Отказ от взаимности и взаимная индифферентность как будто бы оправдываются тем, что либеральное государство запутывается в противоречиях, когда оно одинаково требует от всех граждан такого политического этоса, который неравномерно распределяет между ними когнитивное бремя. Оговорка, касающаяся перевода, и институциональный приоритет, коим пользуются секулярные основания по сравнению с религиозными, требуют от религиозных граждан труда по обучению и адаптации, от которого избавлены секулярные граждане. Правда, с этим совпадает и эмпирическое наблюдение, что и в пределах церквей уже достаточно давно тлел известный рессентимент против мировоззренческого нейтралитета государства, так как долг «публичного использования разума» можно исполнить лишь при определенных когнитивных предпосылках. Однако такие эпистемические установки производят впечатление каждый раз данного менталитета; их невозможно превратить в мотивы для содержания нормативных ожиданий и призывов к политическим добродетелям. Всякое долженствование предполагает умение. Ожидания, сопряженные с ролью гражданина демократического государства, пропадают впустую, если не происходит соответствующего изменения ментальности; тогда они пробуждают лишь рессентимент со стороны тех, кого недопонимают и к кому предъявляют завышенные требования.

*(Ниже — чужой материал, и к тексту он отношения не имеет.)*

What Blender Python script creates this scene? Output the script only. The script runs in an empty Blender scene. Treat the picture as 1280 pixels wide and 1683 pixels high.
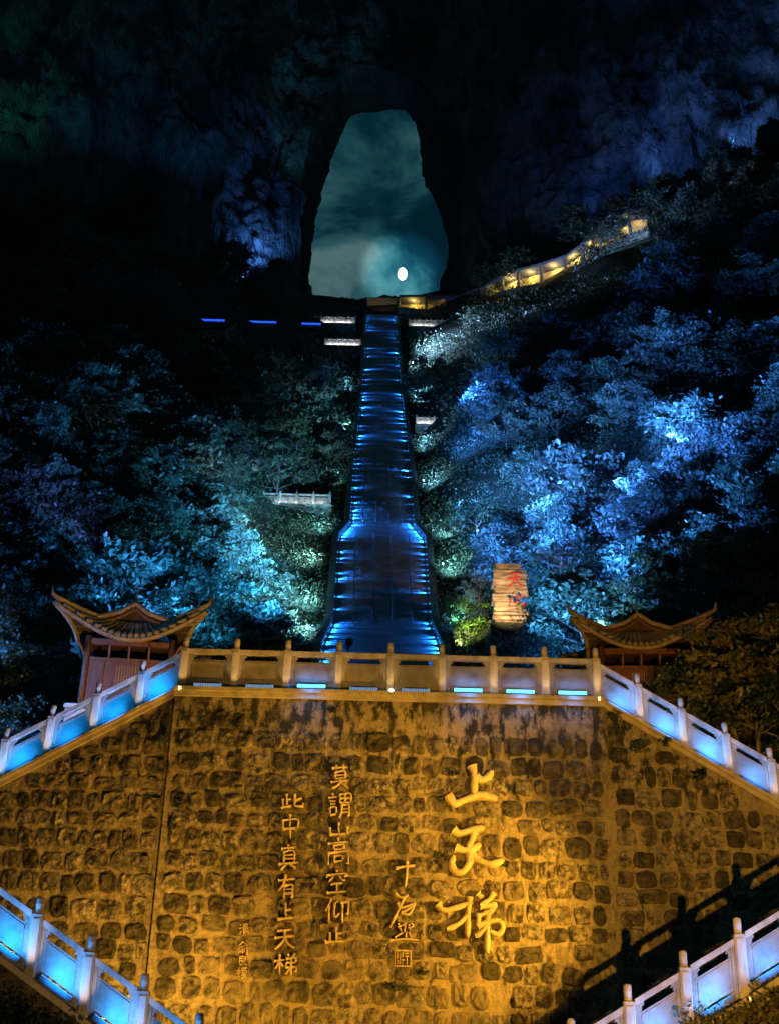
import bpy, math, random
import numpy as np
from mathutils import Vector, Matrix, Euler, noise

random.seed(7); rng = np.random.default_rng(11)
scene = bpy.context.scene
C = scene.collection
RAD = math.radians

# ------------------------------------------------------------------ camera
FPX, CX, CY = 2000.0, 640.0, 841.5
PITCH, ROLL = 25.0, 1.5
CAM = Vector((0, 0, 1.6))
camd = bpy.data.cameras.new('camera'); cam = bpy.data.objects.new('camera', camd); C.objects.link(cam)
Rcam = Euler((RAD(90 + PITCH), 0, 0)).to_matrix() @ Matrix.Rotation(RAD(ROLL), 3, 'Z')
cam.matrix_world = Matrix.Translation(CAM) @ Rcam.to_4x4()
camd.sensor_fit = 'HORIZONTAL'; camd.sensor_width = 36; camd.lens = FPX / 1280 * 36
camd.clip_end = 6000; camd.clip_start = 0.1
scene.camera = cam

# ------------------------------------------------------------------ world (moonlit broken cloud) and moonlight
MOON_AZ, MOON_EL = 0.0, 36.0
w = bpy.data.worlds.new('World'); scene.world = w; w.use_nodes = True
nt = w.node_tree; nt.nodes.clear()
N = nt.nodes.new; L = nt.links.new
wo = N('ShaderNodeOutputWorld'); bg = N('ShaderNodeBackground'); L(bg.outputs[0], wo.inputs[0])
tc = N('ShaderNodeTexCoord'); mp = N('ShaderNodeMapping'); L(tc.outputs['Generated'], mp.inputs[0])
mp.inputs['Location'].default_value = (1.3, 5.0, 2.0); mp.inputs['Scale'].default_value = (-1.0, 1.0, 1.5)
n1 = N('ShaderNodeTexNoise'); n1.inputs['Scale'].default_value = 10.0; n1.inputs['Detail'].default_value = 5; n1.inputs['Roughness'].default_value = .58
n1.inputs['Distortion'].default_value = .3
L(mp.outputs[0], n1.inputs[0])
cr = N('ShaderNodeValToRGB'); L(n1.outputs[0], cr.inputs[0])
el = cr.color_ramp.elements
el[0].position = .42; el[0].color = (.0010, .014, .026, 1)
el[1].position = .70; el[1].color = (.085, .165, .178, 1)
for q_, c_ in ((.49, (.0028, .028, .042, 1)), (.55, (.010, .058, .073, 1)), (.62, (.026, .095, .110, 1))): e = el.new(q_); e.color = c_
md = (Rcam @ Vector(((661 - CX) / FPX, -(450 - CY) / FPX, -1))).normalized()
vd = N('ShaderNodeVectorMath'); vd.operation = 'DOT_PRODUCT'; L(tc.outputs['Generated'], vd.inputs[0]); vd.inputs[1].default_value = md
gm = N('ShaderNodeMapRange'); gm.interpolation_type = 'SMOOTHERSTEP'; gm.inputs[1].default_value = math.cos(RAD(2.3)); gm.inputs[2].default_value = 1.0; gm.inputs[3].default_value = 1.0; gm.inputs[4].default_value = 4.2
L(vd.outputs['Value'], gm.inputs[0]); ml = N('ShaderNodeVectorMath'); ml.operation = 'SCALE'; L(cr.outputs[0], ml.inputs[0]); L(gm.outputs[0], ml.inputs['Scale'])
L(ml.outputs[0], bg.inputs[0]); bg.inputs[1].default_value = .85
# the moon stands behind the mountain: its light only rims what rises above it
sl = bpy.data.lights.new('moonlight', 'SUN'); sl.energy = .03; sl.angle = RAD(.5); sl.color = (.75, .88, 1)
so = bpy.data.objects.new('moonlight', sl); C.objects.link(so)
so.rotation_euler = (RAD(-(90 - MOON_EL)), 0, 0)
scene.view_settings.view_transform = 'Standard'; scene.view_settings.look = 'None'
scene.view_settings.exposure = 0; scene.view_settings.gamma = 1
scene.cycles.use_denoising = True
scene.cycles.max_bounces = 2; scene.cycles.diffuse_bounces = 1; scene.cycles.glossy_bounces = 1
scene.cycles.transmission_bounces = 1; scene.cycles.use_adaptive_sampling = True; scene.cycles.adaptive_threshold = .04; scene.cycles.caustics_reflective = False; scene.cycles.caustics_refractive = False; scene.cycles.sample_clamp_indirect = 4
scene.cycles.use_light_tree = True

# ------------------------------------------------------------------ pixel geometry
def ray(x, y):
    d = Rcam @ Vector(((x - CX) / FPX, -(y - CY) / FPX, -1)); return d
def at(x, y, Y):                      # the point of a photo position on the upright plane at distance Y
    d = ray(x, y); return CAM + d * (Y / d.y)
def project(p):
    q = Rcam.transposed() @ (Vector(p) - CAM)
    return CX + FPX * q.x / -q.z, CY - FPX * q.y / -q.z, -q.z

# ------------------------------------------------------------------ helpers
def tag(o, label=None, cat=None, group=None, kind=None):
    if label: o['label'] = label
    if cat: o['category'] = cat
    if group: o['group'] = group
    if kind: o['kind'] = kind
    return o
def empty(name, loc=(0, 0, 0), rz=0):
    o = bpy.data.objects.new(name, None); C.objects.link(o); o.location = loc; o.rotation_euler = (0, 0, rz)
    o.empty_display_size = .2; return o
class MB:
    def __init__(s): s.v = []; s.f = []
    def add(s, vs, fs):
        o = len(s.v); s.v += [tuple(v) for v in vs]; s.f += [tuple(i + o for i in f) for f in fs]; return s
    def box(s, x0, x1, y0, y1, z0, z1, sh=0, x_ref=0, taper=0):
        vs = []
        for z in (z0, z1):
            t = taper if z == z1 else 0
            for (x, y) in ((x0 + t, y0 + t), (x1 - t, y0 + t), (x1 - t, y1 - t), (x0 + t, y1 - t)):
                vs.append((x, y, z + sh * (x - x_ref)))
        return s.add(vs, [(3, 2, 1, 0), (4, 5, 6, 7), (0, 1, 5, 4), (1, 2, 6, 5), (2, 3, 7, 6), (3, 0, 4, 7)])
    def bbox(s, x0, x1, y0, y1, z0, z1, b=.015):      # box with chamfered edges (upright edges and top)
        pts = [(x0 + b, y0), (x1 - b, y0), (x1, y0 + b), (x1, y1 - b), (x1 - b, y1), (x0 + b, y1), (x0, y1 - b), (x0, y0 + b)]
        cx, cy = (x0 + x1) / 2, (y0 + y1) / 2
        ins = [(cx + (x - cx) * (1 - 2 * b / (x1 - x0)), cy + (y - cy) * (1 - 2 * b / (y1 - y0))) for x, y in pts]
        vs = [(x, y, z0) for x, y in pts] + [(x, y, z1 - b) for x, y in pts] + [(x, y, z1) for x, y in ins]
        fs = [tuple(range(7, -1, -1)), tuple(range(16, 24))]
        for k in (0, 8):
            for i in range(8): j = (i + 1) % 8; fs.append((k + i, k + j, k + 8 + j, k + 8 + i))
        return s.add(vs, fs)
    def prism(s, poly, y0, y1):                        # polygon in x,z (counter-clockwise seen from -y) extruded in y
        n = len(poly)
        vs = [(x, y0, z) for x, z in poly] + [(x, y1, z) for x, z in poly]
        fs = [tuple(range(n)), tuple(range(2 * n - 1, n - 1, -1))] + [(i, i + n, (i + 1) % n + n, (i + 1) % n) for i in range(n)]
        return s.add(vs, fs)
    def tube(s, pts, rs, n=6, cap=True):
        pts = [Vector(p) for p in pts]
        if not hasattr(rs, '__len__'): rs = [rs] * len(pts)
        vs, fs = [], []; up = None
        for i, p in enumerate(pts):
            d = (pts[min(i + 1, len(pts) - 1)] - pts[max(i - 1, 0)]).normalized()
            if up is None: up = Vector((0, 0, 1)) if abs(d.z) < .9 else Vector((1, 0, 0))
            a = d.cross(up).normalized(); b = a.cross(d).normalized(); up = b
            for k in range(n):
                t = 2 * math.pi * k / n; vs.append(p + (a * math.cos(t) + b * math.sin(t)) * rs[i])
        for i in range(len(pts) - 1):
            for k in range(n):
                q = (k + 1) % n; fs.append((i * n + k, i * n + q, (i + 1) * n + q, (i + 1) * n + k))
        if cap: fs += [tuple(range(n - 1, -1, -1)), tuple(range((len(pts) - 1) * n, len(pts) * n))]
        return s.add(vs, fs)
    def lathe(s, prof, n=12, o=(0, 0, 0)):             # profile of (r,z)
        vs, fs = [], []
        for r, z in prof:
            for k in range(n): t = 2 * math.pi * k / n; vs.append((o[0] + r * math.cos(t), o[1] + r * math.sin(t), o[2] + z))
        for i in range(len(prof) - 1):
            for k in range(n): q = (k + 1) % n; fs.append((i * n + k, i * n + q, (i + 1) * n + q, (i + 1) * n + k))
        fs += [tuple(range(n - 1, -1, -1)), tuple(range((len(prof) - 1) * n, len(prof) * n))]
        return s.add(vs, fs)
    def mesh(s, name, m, smooth=False):
        me = bpy.data.meshes.new(name); me.from_pydata(s.v, [], s.f); me.materials.append(m)
        if smooth: me.polygons.foreach_set('use_smooth', [True] * len(me.polygons))
        me.update(); return me
    def build(s, name, m, parent=None, smooth=False):
        return link(name, s.mesh(name, m, smooth), parent)
def link(name, me, parent=None, loc=None):
    o = bpy.data.objects.new(name, me); C.objects.link(o); o.parent = parent
    if loc is not None: o.location = loc
    return o
def npmesh(name, V, F, m, smooth=False):               # numpy verts and equal-sided faces
    me = bpy.data.meshes.new(name); k = F.shape[1]
    me.vertices.add(len(V)); me.vertices.foreach_set('co', np.asarray(V, np.float32).ravel())
    me.loops.add(F.size); me.loops.foreach_set('vertex_index', F.astype(np.int32).ravel())
    me.polygons.add(len(F)); me.polygons.foreach_set('loop_start', np.arange(0, F.size, k, dtype=np.int32))
    me.update(calc_edges=True); me.validate(); me.materials.append(m)
    if smooth: me.polygons.foreach_set('use_smooth', [True] * len(me.polygons))
    return me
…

С другой стороны, в западной культуре начиная с дней Реформации и Просвещения мы наблюдаем фактически смену формы религиозного сознания. Эту «модернизацию» социологи описывают как ответ религиозного сознания на три вызова современности: на факт религиозного плюрализма, на взлет современных наук и на претворение в жизнь позитивного права и профанной общественной морали. В этих отношениях общины традиционной веры должны справляться с когнитивными диссонансами, которых не возникает для секулярных граждан — или которые возникают только тогда, когда они, подобно религиозным гражданам, являются приверженцами догматически укорененных доктрин.

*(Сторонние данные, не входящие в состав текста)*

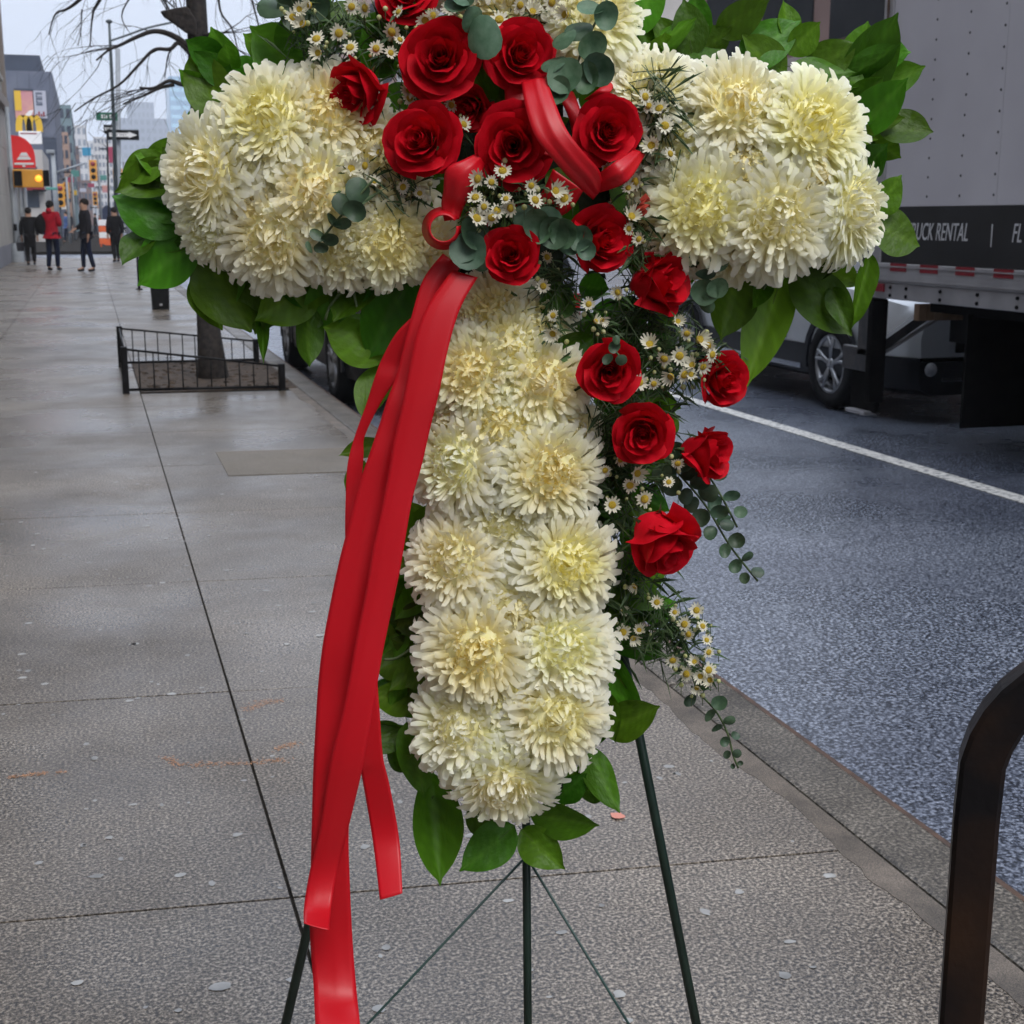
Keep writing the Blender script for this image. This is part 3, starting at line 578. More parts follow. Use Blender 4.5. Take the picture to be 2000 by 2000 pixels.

— Религиозные граждане должны находить эпистемическую установку по отношению к чужим религиям и мировоззрениям, которые встречаются им в рамках универсума дискурса, до сих пор занятого их собственной религией. Это удается в меру того, как религиозные граждане саморефлективно ставят собственные религиозные воззрения в такое соотношение к высказываниям конкурирующих учений о спасении, которое не подвергает опасности их собственные притязания на исключительную истину.

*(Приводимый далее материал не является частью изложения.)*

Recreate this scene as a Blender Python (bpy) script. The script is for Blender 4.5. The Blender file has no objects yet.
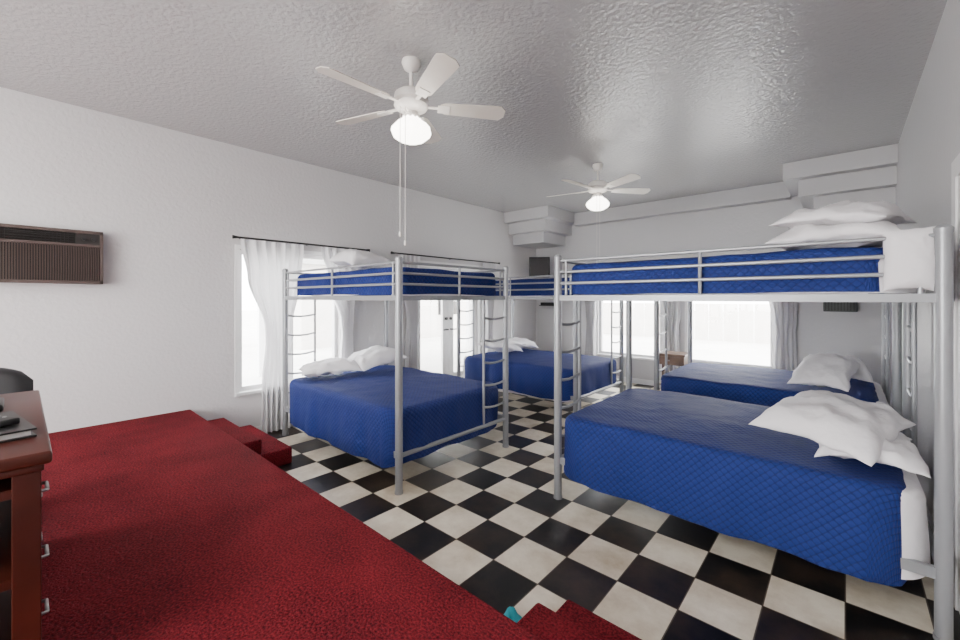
import bpy, bmesh, math, random
from mathutils import Vector, Matrix, noise
random.seed(3)
S=bpy.context.scene
COL=S.collection
pi=math.pi

# ---------------------------------------------------------------- materials
def mat(name, col, rough=0.6, metal=0.0, bump=None, var=None, emis=None, spec=0.5, trans=0.0):
    m=bpy.data.materials.new(name); m.use_nodes=True
    nt=m.node_tree; b=nt.nodes['Principled BSDF']
    b.inputs['Base Color'].default_value=(*col,1)
    b.inputs['Roughness'].default_value=rough
    b.inputs['Metallic'].default_value=metal
    b.inputs['Specular IOR Level'].default_value=spec
    tc=nt.nodes.new('ShaderNodeTexCoord')
    if var:
        col2,scale,detail=var
        n=nt.nodes.new('ShaderNodeTexNoise'); n.inputs['Scale'].default_value=scale
        n.inputs['Detail'].default_value=detail
        r=nt.nodes.new('ShaderNodeValToRGB')
        r.color_ramp.elements[0].position=0.35; r.color_ramp.elements[1].position=0.68
        r.color_ramp.elements[0].color=(*col,1); r.color_ramp.elements[1].color=(*col2,1)
        nt.links.new(tc.outputs['Object'],n.inputs['Vector'])
        nt.links.new(n.outputs['Fac'],r.inputs['Fac'])
        nt.links.new(r.outputs['Color'],b.inputs['Base Color'])
    if bump:
        scale,strength,dist=bump
        n=nt.nodes.new('ShaderNodeTexNoise'); n.inputs['Scale'].default_value=scale
        n.inputs['Detail'].default_value=3
        bp=nt.nodes.new('ShaderNodeBump'); bp.inputs['Strength'].default_value=strength
        bp.inputs['Distance'].default_value=dist
        nt.links.new(tc.outputs['Object'],n.inputs['Vector'])
        nt.links.new(n.outputs['Fac'],bp.inputs['Height'])
        nt.links.new(bp.outputs['Normal'],b.inputs['Normal'])
    if emis:
        b.inputs['Emission Color'].default_value=(*emis[0],1)
        b.inputs['Emission Strength'].default_value=emis[1]
    return m

M_wall=mat('wall_paint',(0.62,0.605,0.61),0.42,bump=(32,0.5,0.009))
M_wallb=mat('wall_paint_back',(0.58,0.575,0.585),0.38,bump=(32,0.5,0.009))
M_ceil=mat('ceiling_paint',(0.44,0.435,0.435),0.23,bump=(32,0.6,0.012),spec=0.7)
M_corb=mat('soffit_paint',(0.55,0.545,0.555),0.5,bump=(38,0.3,0.004))
M_trim=mat('white_trim',(0.84,0.84,0.84),0.35)
M_frame=mat('grey_metal',(0.31,0.32,0.335),0.36,metal=0.35)
M_sheet=mat('white_sheet',(0.84,0.82,0.84),0.85,bump=(9,0.5,0.03))
M_pillow=mat('pillow_cotton',(0.86,0.84,0.86),0.9,bump=(7,0.6,0.035))
M_fan=mat('fan_white',(0.80,0.77,0.73),0.35)
M_blade=mat('fan_blade_white',(0.76,0.72,0.66),0.4,var=((0.70,0.65,0.58),6,2))
M_glassl=mat('frosted_glass_shade',(0.95,0.95,0.93),0.4,emis=((1,0.93,0.84),10.0))
M_black=mat('black_plastic',(0.012,0.012,0.013),0.35)
M_screen=mat('tv_screen',(0.006,0.006,0.008),0.12)
M_bronze=mat('ac_bronze',(0.075,0.052,0.046),0.5,metal=0.2)
M_bronzed=mat('ac_dark',(0.015,0.012,0.011),0.6)
M_wood=mat('cherry_wood',(0.050,0.009,0.005),0.36,var=((0.08,0.015,0.008),5,4),spec=0.3)
M_woodb=mat('brown_wood',(0.10,0.06,0.04),0.4,var=((0.15,0.09,0.06),6,4))
M_chrome=mat('satin_nickel',(0.35,0.35,0.35),0.35,metal=0.9)
M_leather=mat('black_leather',(0.02,0.02,0.022),0.35,bump=(60,0.2,0.002))
M_paper=mat('paper',(0.75,0.75,0.73),0.8)
M_teal=mat('teal_cloth',(0.02,0.35,0.42),0.8,bump=(40,0.5,0.01))
M_ground=mat('outside_concrete',(0.72,0.71,0.68),0.9,var=((0.62,0.61,0.58),0.8,4))
M_fence=mat('fence_wood',(0.6,0.57,0.53),0.9,var=((0.66,0.63,0.6),2,4))
M_patio=mat('patio_paint',(0.35,0.35,0.34),0.7)

def carpet():
    m=mat('red_carpet',(0.2,0.01,0.016),0.95,spec=0.1)
    nt=m.node_tree; b=nt.nodes['Principled BSDF']
    tc=nt.nodes.new('ShaderNodeTexCoord')
    n1=nt.nodes.new('ShaderNodeTexNoise'); n1.inputs['Scale'].default_value=105; n1.inputs['Detail'].default_value=3
    n2=nt.nodes.new('ShaderNodeTexNoise'); n2.inputs['Scale'].default_value=3.5; n2.inputs['Detail'].default_value=8
    for n in (n1,n2): nt.links.new(tc.outputs['Object'],n.inputs['Vector'])
    a=nt.nodes.new('ShaderNodeMath'); a.operation='MULTIPLY_ADD'; a.inputs[1].default_value=0.75
    nt.links.new(n1.outputs['Fac'],a.inputs[0]); 
    mu=nt.nodes.new('ShaderNodeMath'); mu.operation='MULTIPLY'; mu.inputs[1].default_value=0.28
    nt.links.new(n2.outputs['Fac'],mu.inputs[0]); nt.links.new(mu.outputs[0],a.inputs[2])
    r=nt.nodes.new('ShaderNodeValToRGB')
    r.color_ramp.elements[0].position=0.36; r.color_ramp.elements[0].color=(0.042,0.003,0.006,1)
    r.color_ramp.elements[1].position=0.68; r.color_ramp.elements[1].color=(0.235,0.018,0.026,1)
    nt.links.new(a.outputs[0],r.inputs['Fac']); nt.links.new(r.outputs['Color'],b.inputs['Base Color'])
    bp=nt.nodes.new('ShaderNodeBump'); bp.inputs['Strength'].default_value=0.8; bp.inputs['Distance'].default_value=0.012
    nt.links.new(n1.outputs['Fac'],bp.inputs['Height']); nt.links.new(bp.outputs['Normal'],b.inputs['Normal'])
    return m
M_carpet=carpet()

def quilt():
    m=mat('blue_quilt',(0.012,0.045,0.27),0.75,spec=0.22)
    nt=m.node_tree; b=nt.nodes['Principled BSDF']; L=nt.links.new
    uv=nt.nodes.new('ShaderNodeTexCoord'); sp=nt.nodes.new('ShaderNodeSeparateXYZ')
    L(uv.outputs['UV'],sp.inputs[0])
    def mth(op,a,bv=None,c=None):
        n=nt.nodes.new('ShaderNodeMath'); n.operation=op
        for i,v in enumerate((a,bv,c)):
            if v is None: continue
            if isinstance(v,(int,float)): n.inputs[i].default_value=v
            else: L(v,n.inputs[i])
        return n.outputs[0]
    k=pi/0.030
    s1=mth('ABSOLUTE',mth('SINE',mth('MULTIPLY',mth('ADD',sp.outputs[0],sp.outputs[1]),k*0.7)))
    s2=mth('ABSOLUTE',mth('SINE',mth('MULTIPLY',mth('SUBTRACT',sp.outputs[0],sp.outputs[1]),k*0.7)))
    h=mth('POWER',mth('MULTIPLY',s1,s2),0.5)
    bp=nt.nodes.new('ShaderNodeBump'); bp.inputs['Strength'].default_value=0.6; bp.inputs['Distance'].default_value=0.006
    L(h,bp.inputs['Height'])
    n=nt.nodes.new('ShaderNodeTexNoise'); n.inputs['Scale'].default_value=6; n.inputs['Detail'].default_value=4
    L(uv.outputs['Object'],n.inputs['Vector'])
    bp2=nt.nodes.new('ShaderNodeBump'); bp2.inputs['Strength'].default_value=0.55; bp2.inputs['Distance'].default_value=0.04
    L(n.outputs['Fac'],bp2.inputs['Height']); L(bp.outputs['Normal'],bp2.inputs['Normal']); L(bp2.outputs['Normal'],b.inputs['Normal'])
    r=nt.nodes.new('ShaderNodeValToRGB')
    r.color_ramp.elements[0].position=0.05; r.color_ramp.elements[0].color=(0.008,0.015,0.090,1)
    r.color_ramp.elements[1].position=0.6; r.color_ramp.elements[1].color=(0.014,0.029,0.160,1)
    L(h,r.inputs['Fac']); L(r.outputs['Color'],b.inputs['Base Color'])
    return m
M_quilt=quilt()

TILE=0.305; TX=0.0; TY=0.0
def tiles():
    m=mat('checker_vinyl',(0.8,0.8,0.8),0.36,spec=0.4)
    nt=m.node_tree; b=nt.nodes['Principled BSDF']; L=nt.links.new
    tc=nt.nodes.new('ShaderNodeTexCoord'); mp=nt.nodes.new('ShaderNodeMapping')
    mp.inputs['Location'].default_value=(TX,TY,0.05)
    L(tc.outputs['Object'],mp.inputs['Vector'])
    ck=nt.nodes.new('ShaderNodeTexChecker'); ck.inputs['Scale'].default_value=1/TILE
    L(mp.outputs['Vector'],ck.inputs['Vector'])
    n=nt.nodes.new('ShaderNodeTexNoise'); n.inputs['Scale'].default_value=1.6; n.inputs['Detail'].default_value=9; n.inputs['Roughness'].default_value=0.68
    L(tc.outputs['Object'],n.inputs['Vector'])
    w=nt.nodes.new('ShaderNodeValToRGB')
    w.color_ramp.elements[0].position=0.40; w.color_ramp.elements[0].color=(0.85,0.79,0.66,1)
    w.color_ramp.elements[1].position=0.72; w.color_ramp.elements[1].color=(0.42,0.33,0.21,1)
    bl=nt.nodes.new('ShaderNodeValToRGB')
    bl.color_ramp.elements[0].position=0.45; bl.color_ramp.elements[0].color=(0.006,0.006,0.007,1)
    bl.color_ramp.elements[1].position=0.75; bl.color_ramp.elements[1].color=(0.07,0.046,0.03,1)
    L(n.outputs['Fac'],w.inputs['Fac']); L(n.outputs['Fac'],bl.inputs['Fac'])
    mx=nt.nodes.new('ShaderNodeMix'); mx.data_type='RGBA'
    L(ck.outputs['Fac'],mx.inputs[0]); L(bl.outputs['Color'],mx.inputs[6]); L(w.outputs['Color'],mx.inputs[7])
    br=nt.nodes.new('ShaderNodeTexBrick'); br.offset=0; br.inputs['Scale'].default_value=1/TILE
    br.inputs['Brick Width'].default_value=1; br.inputs['Row Height'].default_value=1
    br.inputs['Mortar Size'].default_value=0.012; br.inputs['Mortar Smooth'].default_value=0.3
    L(mp.outputs['Vector'],br.inputs['Vector'])
    mx2=nt.nodes.new('ShaderNodeMix'); mx2.data_type='RGBA'
    mx2.inputs[7].default_value=(0.10,0.08,0.06,1)
    L(br.outputs['Fac'],mx2.inputs[0]); L(mx.outputs[2],mx2.inputs[6]); L(mx2.outputs[2],b.inputs['Base Color'])
    return m
M_tiles=tiles()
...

— Далее: религиозные граждане должны находить эпистемическую установку к своенравию секулярного знания и к общественно институциализированной монополии научных экспертов на знание. Это удается лишь настолько, насколько они со своей религиозной точки зрения принципиально определяют соотношение между догматическим содержанием веры и секулярными знаниями о мире таким образом, что автономный прогресс познания не может впасть в противоречие с высказываниями, релевантными для спасения.